The kids gathered in a semicircle in the shade at the back patio, also known as the Iron Vato, and watched their culinary skills come to life in front of them as James and Manuel gave one last lesson at the large cooking disc, known as komal in O’odham and madiily in Piipaash.

Manuel said that not only does she teach the kids how to prepare and cook the dough (va:ga in O’odham and mvar uuxar in Piipaash), but also how the dough is supposed to taste, according to the tradition.

Cemait- and Modiily-Making Traditions Passed Down to Kids at Tortilla Camp

“[The tortillas] are never going to be perfectly round. Once [the students] know how to [flip a tortilla themselves], they graduate from the class,” said Manuel.

After the tortillas were finished cooking, they were placed in a bowl and brought to a breakfast burrito station, where staff taught the young students how to wrap a burrito properly. 

While the kids enjoyed their meal, a graduation ceremony was held for them.

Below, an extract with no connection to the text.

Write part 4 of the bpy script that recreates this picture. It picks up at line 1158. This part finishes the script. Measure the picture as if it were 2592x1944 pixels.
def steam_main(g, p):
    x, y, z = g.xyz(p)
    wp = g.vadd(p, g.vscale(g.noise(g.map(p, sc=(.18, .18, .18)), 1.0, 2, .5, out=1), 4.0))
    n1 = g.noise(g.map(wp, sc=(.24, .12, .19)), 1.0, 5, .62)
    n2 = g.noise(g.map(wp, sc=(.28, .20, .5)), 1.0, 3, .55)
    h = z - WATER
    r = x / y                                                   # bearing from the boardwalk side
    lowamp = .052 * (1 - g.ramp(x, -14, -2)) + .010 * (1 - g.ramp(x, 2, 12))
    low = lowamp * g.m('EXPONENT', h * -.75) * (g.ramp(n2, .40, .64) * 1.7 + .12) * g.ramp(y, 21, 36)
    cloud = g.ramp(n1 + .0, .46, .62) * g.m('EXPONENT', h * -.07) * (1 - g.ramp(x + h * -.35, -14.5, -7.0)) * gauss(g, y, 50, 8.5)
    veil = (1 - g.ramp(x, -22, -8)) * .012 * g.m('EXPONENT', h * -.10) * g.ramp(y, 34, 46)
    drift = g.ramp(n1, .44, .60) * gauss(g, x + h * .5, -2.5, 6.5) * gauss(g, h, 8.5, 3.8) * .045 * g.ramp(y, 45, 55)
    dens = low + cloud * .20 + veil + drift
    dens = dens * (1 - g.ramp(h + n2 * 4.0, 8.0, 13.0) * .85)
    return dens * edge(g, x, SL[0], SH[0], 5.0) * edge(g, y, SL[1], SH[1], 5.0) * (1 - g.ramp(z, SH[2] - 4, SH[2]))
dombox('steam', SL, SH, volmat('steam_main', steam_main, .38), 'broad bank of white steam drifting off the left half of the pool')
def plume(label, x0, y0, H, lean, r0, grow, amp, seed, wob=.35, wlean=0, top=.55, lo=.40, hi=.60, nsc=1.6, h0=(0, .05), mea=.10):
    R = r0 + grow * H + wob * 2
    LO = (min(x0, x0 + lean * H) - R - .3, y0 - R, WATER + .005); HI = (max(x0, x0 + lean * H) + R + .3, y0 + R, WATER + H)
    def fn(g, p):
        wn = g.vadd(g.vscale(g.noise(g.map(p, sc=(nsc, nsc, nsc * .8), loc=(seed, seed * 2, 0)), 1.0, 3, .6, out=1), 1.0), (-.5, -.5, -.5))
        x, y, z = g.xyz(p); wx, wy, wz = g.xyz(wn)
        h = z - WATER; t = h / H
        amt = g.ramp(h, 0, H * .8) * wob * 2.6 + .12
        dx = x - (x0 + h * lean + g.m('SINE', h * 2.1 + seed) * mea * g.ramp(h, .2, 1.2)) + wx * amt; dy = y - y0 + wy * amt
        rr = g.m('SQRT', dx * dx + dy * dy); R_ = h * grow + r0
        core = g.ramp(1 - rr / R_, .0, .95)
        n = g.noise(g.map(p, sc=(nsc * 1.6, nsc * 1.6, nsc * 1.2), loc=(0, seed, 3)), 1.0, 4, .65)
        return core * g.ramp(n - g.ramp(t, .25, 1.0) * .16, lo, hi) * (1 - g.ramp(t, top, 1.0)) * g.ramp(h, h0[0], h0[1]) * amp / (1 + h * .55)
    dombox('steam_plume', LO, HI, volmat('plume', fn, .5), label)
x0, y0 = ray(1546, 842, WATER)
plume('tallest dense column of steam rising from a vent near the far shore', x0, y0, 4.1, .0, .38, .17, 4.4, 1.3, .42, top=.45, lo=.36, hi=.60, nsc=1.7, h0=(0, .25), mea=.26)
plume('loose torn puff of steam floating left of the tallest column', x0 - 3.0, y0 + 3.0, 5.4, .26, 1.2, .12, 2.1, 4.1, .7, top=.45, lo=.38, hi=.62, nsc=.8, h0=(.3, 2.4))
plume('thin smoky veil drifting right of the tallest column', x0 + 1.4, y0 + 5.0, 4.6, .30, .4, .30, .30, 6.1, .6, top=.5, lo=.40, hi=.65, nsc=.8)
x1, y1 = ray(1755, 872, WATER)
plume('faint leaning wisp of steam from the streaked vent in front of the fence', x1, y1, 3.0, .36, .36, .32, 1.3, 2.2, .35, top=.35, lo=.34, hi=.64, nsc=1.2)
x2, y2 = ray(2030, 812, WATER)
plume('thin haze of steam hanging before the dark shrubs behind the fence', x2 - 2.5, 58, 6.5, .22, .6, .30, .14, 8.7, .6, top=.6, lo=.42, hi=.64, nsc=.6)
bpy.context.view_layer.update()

The graduates are Lanice Emerson, Vivian Lopez, Arianna Lopez, Laciella Whitewolf, Lilah Benally, Nevaeh Ray and Elicya Ray.

As the grads came up and accepted their certificates, they were given back the cookie sheet, bowl and cheesecloth that they brought with them on their first day of the camp as a symbolic gesture and a head start on making future tortillas.

James said that this class did a great job. The only thing they had trouble with was putting the tortillas on the stove, a difficult task for a beginner who is not used to cooking with intense heat.

Cemait- and Modiily-Making Traditions Passed Down to Kids at Tortilla Camp

“I told [the kids] that any time you are over a fire, you are going to get burned in some places,” said James. “I told them it’s not a heavy burn. I joked with them, ‘You can burn your fingerprints off and go rob a bank, and they wouldn’t know it was you!’ I was just kidding, of course.”

Ten-year-old graduate Vivian Lopez said that, at first, she was afraid to touch the tortillas when they were cooking on the heat.

“I know we were supposed to get it right, but we’re still just kids. But by the end of the week, I didn’t worry about grabbing the [hot] tortillas,” said Lopez.

If there was no class available, Lopez said that her grandma probably would have taught her how to make tortillas. “I have watched her ever since I was 6,” she said.

One of the goals of the class is to pass down very specific ways of making the tortillas, a tradition that is especially dear to James.

“[The kids] get frustrated at me. I’m kind of harsh,” James said with a grin.

James’ aunt is Sharilyn Belone (baḍ), and her aunt is a big reason why the classes exist. Belone (baḍ) started the camp, and James said that her aunt helped her get back into making tortillas. Manuel said that she learned from Belone (baḍ) as well.

As the graduates prepared to be picked up from camp, James and Lopez gave parting wisdom to them. Both of them encouraged the kids to go home and practice making the tortillas, and to remember the O’odham and Piipaash names for all of the elements that go into making a tortilla.

“At least try making [tortillas] once a week or every couple weeks,” James said to the group.

James’ granddaughter took the class when she was 10, and now she is 18. She still makes all the dough for her family.

Another goal of the camp is to bring in new students each time, so as to give more kids a chance to learn the tradition.

The next camp offered by the museum was a Youth Tortilla Camp for youth ages 12-14, which was held July 10-14.